Write out the data below exactly as given, without any of its pictures.

-- START --

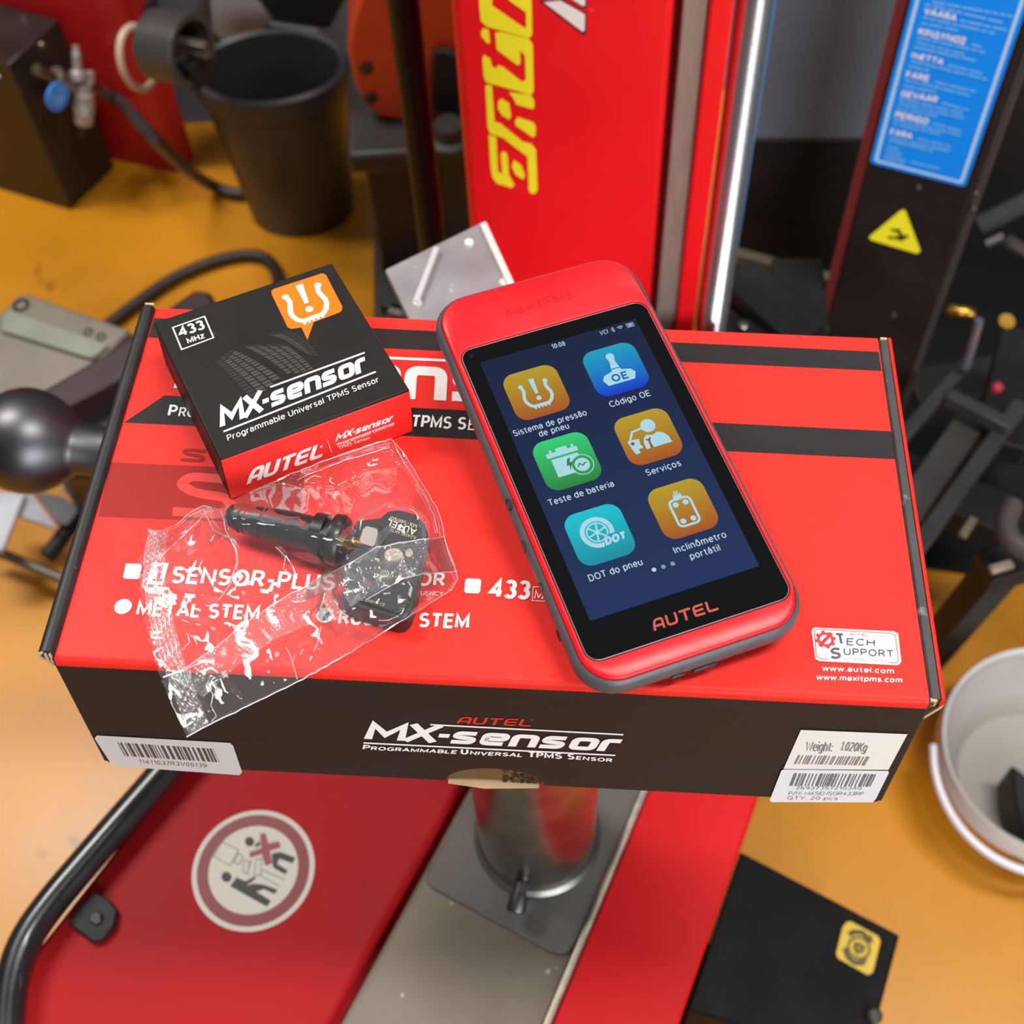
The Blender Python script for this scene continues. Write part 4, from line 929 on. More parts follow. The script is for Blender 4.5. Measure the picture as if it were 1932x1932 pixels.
# front panel with a thumb notch
nc, nw, nh = PFR0.uv((934, 1487)).x, (PFR0.uv((1026, 1490)).x - PFR0.uv((843, 1484)).x) / 2, 0.0138
fp = [(0, -0.0050), (0, -BH + .004), (0.001, -BH + .001), (0.004, -BH)]
fp += [(nc - nw * math.cos(math.pi * k / 16), -BH + nh * math.sin(math.pi * k / 16)) for k in range(17)]
fp += [(BW - .004, -BH), (BW - .001, -BH + .001), (BW, -BH + .004), (BW, -0.0050)]
MB(CARTON).prism([(x, 0.0003, z) for x, z in fp], (0, -0.0011, 0)).build('front_panel', M_cblk, CT)
sh = Sheet(PFR0)
for i in range(150):
    x, y = random.random(), random.random()
    if y < math.sqrt(max(0, 1 - (x * .95) ** 2)) and random.random() < .35 + x: sh.ell((nc + nw * (.18 + .78 * x), -BH + nh * .97 * y), .0007, .0006, 6)
sh.build('notch_print', M_blk, core, 0.0004)
MB(CARTON).prism([(nc - nw * .95, -0.002, -BH - .0004), (nc - nw * .2, -0.0035, -BH - .0006), (nc + nw * .9, -0.002, -BH - .0004), (nc + nw * .9, .001, -BH - .0004), (nc - nw * .95, .001, -BH - .0004)], (0, 0, .0006)).build('torn_edge', M_card, CT)
# side walls and back
MB(CARTON).box((-0.0012, 0.0, -BH), (0.0004, BD, -0.001)).build('side_panel', M_cside, CT, bevel=.0004)
MB(CARTON).box((BW - 0.0004, 0.0, -BH), (BW + 0.0012, BD, -0.001)).build('side_panel', M_cside, CT, bevel=.0004)
MB(CARTON).box((0.0, BD - .0004, -BH), (BW, BD + .0008, -0.0008)).build('back_panel', M_cred, CT, bevel=.0004)
# rolled black fold on the left, grooved fold on the right
def fold(xs, z0, y0=0.0006, y1=BD + .0006): return [(x, z) for x, z in xs]
roll = [(-0.0062, -.004), (-0.0068, -.001), (-0.0060, .0018), (-0.0040, .0034), (-0.0018, .0032), (-0.0003, .0016), (0.0002, -.0006), (-.001, -.004)]
rl = MB(CARTON).rings([[Vector((x, y, z)) for x, z in roll] for y in (0.0012, 0.05, 0.10, 0.15, BD - .001)]).build('rolled_fold', M_cside, CT, smooth=60)
MB(CARTON).rings([[Vector((x, y, z)) for x, z in [(-.0062, -.0035), (-.0066, -.001), (-.0058, .0018), (-.0040, .0030), (-.0040, .0018), (-.0052, .0008), (-.0056, -.001), (-.0054, -.003)]] for y in (0.0004, 0.003)]).build('fold_layer', M_card, rl)
for xa in (-.0036, -.0018):
    MB(CARTON).box((xa, 0.0002, -.0042), (xa + .0006, .003, .0016)).build('fold_layer', M_card, rl)
MB(CARTON).prism([(-.0066, .0006, -.0005), (-.0058, .0006, -.001), (-.0002, .0004, -.0085), (-.0010, .0004, -.0085)], (0, .002, 0)).build('fold_gusset', M_card, rl)
MB(CARTON).box((-.0044, BD - .001, .0012), (-.0002, BD + .0002, .0032)).build('fold_layer', M_card, rl)
gv = MB(CARTON).prism([(BW + .0004, .0012, -.003), (BW + .0004, .0012, -.0010), (BW + .0013, .0012, .0002), (BW + .0042, .0012, .0004), (BW + .0046, .0012, -.003)], (0, BD - .002, 0)).build('tucked_fold', mat('scuffed_black_fold', '#3d3a3a', .5, var=.22, scale=60, speck=('#77716d', 90.0, .66)), CT)
MB(CARTON).prism([(BW + .0046, .0008, -.004), (BW + .0046, .0008, .0007), (BW + .0053, .0008, .0010), (BW + .0062, .0008, .0002), (BW + .0064, .0008, -.002), (BW + .0052, .0008, -.006)], (0, BD - .001, 0)).build('fold_rim', M_cred, gv, smooth=60)
MB(CARTON).prism([(BW + .0064, .0004, -.0015), (BW + .0060, .0004, -.0030), (BW - .0002, .0002, -.0150), (BW + .0010, .0002, -.0150), (BW + .0060, .0004, -.0060)], (0, .0016, 0)).build('fold_gusset', M_card, gv)
MB(CARTON).box((BW + .0006, .0003, -.0045), (BW + .0030, .0016, -.0002)).build('fold_layer', M_card, gv)
MB(CARTON).box((BW + .0014, -.0001, -.0038), (BW + .0022, .0006, -.0012)).build('fold_layer', M_kraft, gv)
MB(CARTON).box((BW + .0010, BD - .0012, -.0006), (BW + .0040, BD - .0002, .0010)).build('fold_layer', M_card, gv)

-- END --

■ RESULT OF THE EXERCISE
The Blender Python script for this scene continues. Write part 4, from line 929 on. More parts follow. The script is for Blender 4.5. Measure the picture as if it were 1932x1932 pixels.
# front panel with a thumb notch
nc, nw, nh = PFR0.uv((934, 1487)).x, (PFR0.uv((1026, 1490)).x - PFR0.uv((843, 1484)).x) / 2, 0.0138
fp = [(0, -0.0050), (0, -BH + .004), (0.001, -BH + .001), (0.004, -BH)]
fp += [(nc - nw * math.cos(math.pi * k / 16), -BH + nh * math.sin(math.pi * k / 16)) for k in range(17)]
fp += [(BW - .004, -BH), (BW - .001, -BH + .001), (BW, -BH + .004), (BW, -0.0050)]
MB(CARTON).prism([(x, 0.0003, z) for x, z in fp], (0, -0.0011, 0)).build('front_panel', M_cblk, CT)
sh = Sheet(PFR0)
for i in range(150):
    x, y = random.random(), random.random()
    if y < math.sqrt(max(0, 1 - (x * .95) ** 2)) and random.random() < .35 + x: sh.ell((nc + nw * (.18 + .78 * x), -BH + nh * .97 * y), .0007, .0006, 6)
sh.build('notch_print', M_blk, core, 0.0004)
MB(CARTON).prism([(nc - nw * .95, -0.002, -BH - .0004), (nc - nw * .2, -0.0035, -BH - .0006), (nc + nw * .9, -0.002, -BH - .0004), (nc + nw * .9, .001, -BH - .0004), (nc - nw * .95, .001, -BH - .0004)], (0, 0, .0006)).build('torn_edge', M_card, CT)
# side walls and back
MB(CARTON).box((-0.0012, 0.0, -BH), (0.0004, BD, -0.001)).build('side_panel', M_cside, CT, bevel=.0004)
MB(CARTON).box((BW - 0.0004, 0.0, -BH), (BW + 0.0012, BD, -0.001)).build('side_panel', M_cside, CT, bevel=.0004)
MB(CARTON).box((0.0, BD - .0004, -BH), (BW, BD + .0008, -0.0008)).build('back_panel', M_cred, CT, bevel=.0004)
# rolled black fold on the left, grooved fold on the right
def fold(xs, z0, y0=0.0006, y1=BD + .0006): return [(x, z) for x, z in xs]
roll = [(-0.0062, -.004), (-0.0068, -.001), (-0.0060, .0018), (-0.0040, .0034), (-0.0018, .0032), (-0.0003, .0016), (0.0002, -.0006), (-.001, -.004)]
rl = MB(CARTON).rings([[Vector((x, y, z)) for x, z in roll] for y in (0.0012, 0.05, 0.10, 0.15, BD - .001)]).build('rolled_fold', M_cside, CT, smooth=60)
MB(CARTON).rings([[Vector((x, y, z)) for x, z in [(-.0062, -.0035), (-.0066, -.001), (-.0058, .0018), (-.0040, .0030), (-.0040, .0018), (-.0052, .0008), (-.0056, -.001), (-.0054, -.003)]] for y in (0.0004, 0.003)]).build('fold_layer', M_card, rl)
for xa in (-.0036, -.0018):
    MB(CARTON).box((xa, 0.0002, -.0042), (xa + .0006, .003, .0016)).build('fold_layer', M_card, rl)
MB(CARTON).prism([(-.0066, .0006, -.0005), (-.0058, .0006, -.001), (-.0002, .0004, -.0085), (-.0010, .0004, -.0085)], (0, .002, 0)).build('fold_gusset', M_card, rl)
MB(CARTON).box((-.0044, BD - .001, .0012), (-.0002, BD + .0002, .0032)).build('fold_layer', M_card, rl)
gv = MB(CARTON).prism([(BW + .0004, .0012, -.003), (BW + .0004, .0012, -.0010), (BW + .0013, .0012, .0002), (BW + .0042, .0012, .0004), (BW + .0046, .0012, -.003)], (0, BD - .002, 0)).build('tucked_fold', mat('scuffed_black_fold', '#3d3a3a', .5, var=.22, scale=60, speck=('#77716d', 90.0, .66)), CT)
MB(CARTON).prism([(BW + .0046, .0008, -.004), (BW + .0046, .0008, .0007), (BW + .0053, .0008, .0010), (BW + .0062, .0008, .0002), (BW + .0064, .0008, -.002), (BW + .0052, .0008, -.006)], (0, BD - .001, 0)).build('fold_rim', M_cred, gv, smooth=60)
MB(CARTON).prism([(BW + .0064, .0004, -.0015), (BW + .0060, .0004, -.0030), (BW - .0002, .0002, -.0150), (BW + .0010, .0002, -.0150), (BW + .0060, .0004, -.0060)], (0, .0016, 0)).build('fold_gusset', M_card, gv)
MB(CARTON).box((BW + .0006, .0003, -.0045), (BW + .0030, .0016, -.0002)).build('fold_layer', M_card, gv)
MB(CARTON).box((BW + .0014, -.0001, -.0038), (BW + .0022, .0006, -.0012)).build('fold_layer', M_kraft, gv)
MB(CARTON).box((BW + .0010, BD - .0012, -.0006), (BW + .0040, BD - .0002, .0010)).build('fold_layer', M_card, gv)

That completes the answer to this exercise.